* DATA PROVIDED:
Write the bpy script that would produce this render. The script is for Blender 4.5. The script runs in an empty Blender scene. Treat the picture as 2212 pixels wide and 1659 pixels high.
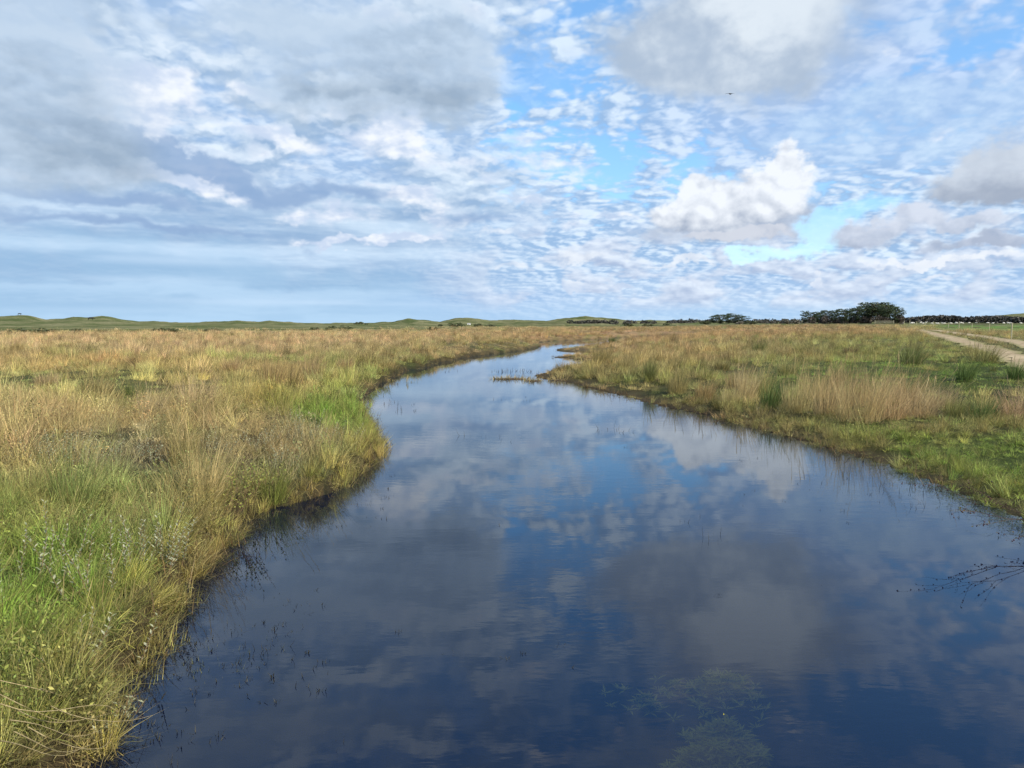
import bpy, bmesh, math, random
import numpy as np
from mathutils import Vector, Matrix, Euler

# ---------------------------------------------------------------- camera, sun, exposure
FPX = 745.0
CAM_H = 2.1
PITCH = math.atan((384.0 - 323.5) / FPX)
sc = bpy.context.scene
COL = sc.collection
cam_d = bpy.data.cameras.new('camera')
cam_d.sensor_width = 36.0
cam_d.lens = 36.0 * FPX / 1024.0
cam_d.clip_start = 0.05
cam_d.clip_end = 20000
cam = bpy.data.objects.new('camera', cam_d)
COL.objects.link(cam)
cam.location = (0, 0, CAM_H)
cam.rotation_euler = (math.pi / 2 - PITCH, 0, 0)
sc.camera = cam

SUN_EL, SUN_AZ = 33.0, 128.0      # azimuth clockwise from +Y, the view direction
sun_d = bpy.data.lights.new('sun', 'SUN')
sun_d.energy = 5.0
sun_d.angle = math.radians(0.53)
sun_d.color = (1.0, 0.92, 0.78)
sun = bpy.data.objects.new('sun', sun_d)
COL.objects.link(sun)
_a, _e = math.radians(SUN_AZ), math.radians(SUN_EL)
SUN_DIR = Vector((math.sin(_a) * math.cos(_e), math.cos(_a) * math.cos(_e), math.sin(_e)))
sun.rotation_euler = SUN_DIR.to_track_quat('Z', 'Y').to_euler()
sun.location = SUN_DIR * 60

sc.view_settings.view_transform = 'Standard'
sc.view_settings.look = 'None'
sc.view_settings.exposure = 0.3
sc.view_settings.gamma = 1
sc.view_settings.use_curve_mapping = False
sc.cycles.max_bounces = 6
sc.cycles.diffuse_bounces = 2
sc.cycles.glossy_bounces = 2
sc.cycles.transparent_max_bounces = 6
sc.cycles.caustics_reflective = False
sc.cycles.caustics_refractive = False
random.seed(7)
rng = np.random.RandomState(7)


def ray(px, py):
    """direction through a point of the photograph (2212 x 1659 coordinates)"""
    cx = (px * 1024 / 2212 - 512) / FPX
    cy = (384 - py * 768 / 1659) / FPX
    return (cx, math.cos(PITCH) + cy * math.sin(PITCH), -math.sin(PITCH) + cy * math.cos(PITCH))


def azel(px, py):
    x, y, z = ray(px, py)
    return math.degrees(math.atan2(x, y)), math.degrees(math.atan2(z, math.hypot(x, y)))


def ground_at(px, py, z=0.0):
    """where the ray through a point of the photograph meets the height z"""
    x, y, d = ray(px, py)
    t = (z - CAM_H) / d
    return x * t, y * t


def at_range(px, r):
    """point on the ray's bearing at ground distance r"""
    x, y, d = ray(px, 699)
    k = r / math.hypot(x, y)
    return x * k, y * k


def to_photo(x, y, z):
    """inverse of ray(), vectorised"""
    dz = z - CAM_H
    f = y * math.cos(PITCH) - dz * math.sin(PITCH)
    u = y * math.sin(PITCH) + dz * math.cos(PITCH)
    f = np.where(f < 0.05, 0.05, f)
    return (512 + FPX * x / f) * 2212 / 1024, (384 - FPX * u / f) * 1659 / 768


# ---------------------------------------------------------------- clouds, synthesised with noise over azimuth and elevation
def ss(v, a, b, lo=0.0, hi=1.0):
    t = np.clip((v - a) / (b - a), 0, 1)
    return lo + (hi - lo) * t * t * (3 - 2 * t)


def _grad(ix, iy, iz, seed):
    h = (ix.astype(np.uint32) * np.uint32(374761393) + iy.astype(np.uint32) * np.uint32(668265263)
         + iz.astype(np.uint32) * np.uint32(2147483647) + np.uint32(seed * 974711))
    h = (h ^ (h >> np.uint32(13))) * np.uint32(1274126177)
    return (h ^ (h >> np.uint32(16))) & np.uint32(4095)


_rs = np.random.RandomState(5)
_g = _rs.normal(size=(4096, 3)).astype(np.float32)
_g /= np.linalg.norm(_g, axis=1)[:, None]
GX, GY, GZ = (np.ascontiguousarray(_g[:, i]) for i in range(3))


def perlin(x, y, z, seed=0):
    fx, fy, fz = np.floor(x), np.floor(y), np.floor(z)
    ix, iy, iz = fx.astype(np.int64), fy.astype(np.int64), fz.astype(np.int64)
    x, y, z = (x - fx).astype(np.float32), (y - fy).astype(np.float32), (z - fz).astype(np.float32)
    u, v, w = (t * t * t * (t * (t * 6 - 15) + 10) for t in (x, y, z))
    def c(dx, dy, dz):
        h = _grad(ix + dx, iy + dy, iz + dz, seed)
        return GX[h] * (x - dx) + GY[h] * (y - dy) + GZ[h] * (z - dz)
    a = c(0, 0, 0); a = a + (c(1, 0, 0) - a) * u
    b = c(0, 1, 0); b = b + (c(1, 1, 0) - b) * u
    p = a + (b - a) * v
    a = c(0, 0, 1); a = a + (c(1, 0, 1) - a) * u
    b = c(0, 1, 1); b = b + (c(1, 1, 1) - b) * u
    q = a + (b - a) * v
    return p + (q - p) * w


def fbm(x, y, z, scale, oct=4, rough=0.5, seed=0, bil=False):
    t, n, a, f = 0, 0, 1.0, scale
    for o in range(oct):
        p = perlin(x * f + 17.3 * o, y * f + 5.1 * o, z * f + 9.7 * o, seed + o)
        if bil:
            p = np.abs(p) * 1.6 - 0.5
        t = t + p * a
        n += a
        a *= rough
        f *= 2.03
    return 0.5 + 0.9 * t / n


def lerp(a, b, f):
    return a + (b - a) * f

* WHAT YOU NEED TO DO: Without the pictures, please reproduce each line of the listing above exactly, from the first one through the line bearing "sc.camera = cam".

* WRITTEN RESPONSE:
Write the bpy script that would produce this render. The script is for Blender 4.5. The script runs in an empty Blender scene. Treat the picture as 2212 pixels wide and 1659 pixels high.
import bpy, bmesh, math, random
import numpy as np
from mathutils import Vector, Matrix, Euler

# ---------------------------------------------------------------- camera, sun, exposure
FPX = 745.0
CAM_H = 2.1
PITCH = math.atan((384.0 - 323.5) / FPX)
sc = bpy.context.scene
COL = sc.collection
cam_d = bpy.data.cameras.new('camera')
cam_d.sensor_width = 36.0
cam_d.lens = 36.0 * FPX / 1024.0
cam_d.clip_start = 0.05
cam_d.clip_end = 20000
cam = bpy.data.objects.new('camera', cam_d)
COL.objects.link(cam)
cam.location = (0, 0, CAM_H)
cam.rotation_euler = (math.pi / 2 - PITCH, 0, 0)
sc.camera = cam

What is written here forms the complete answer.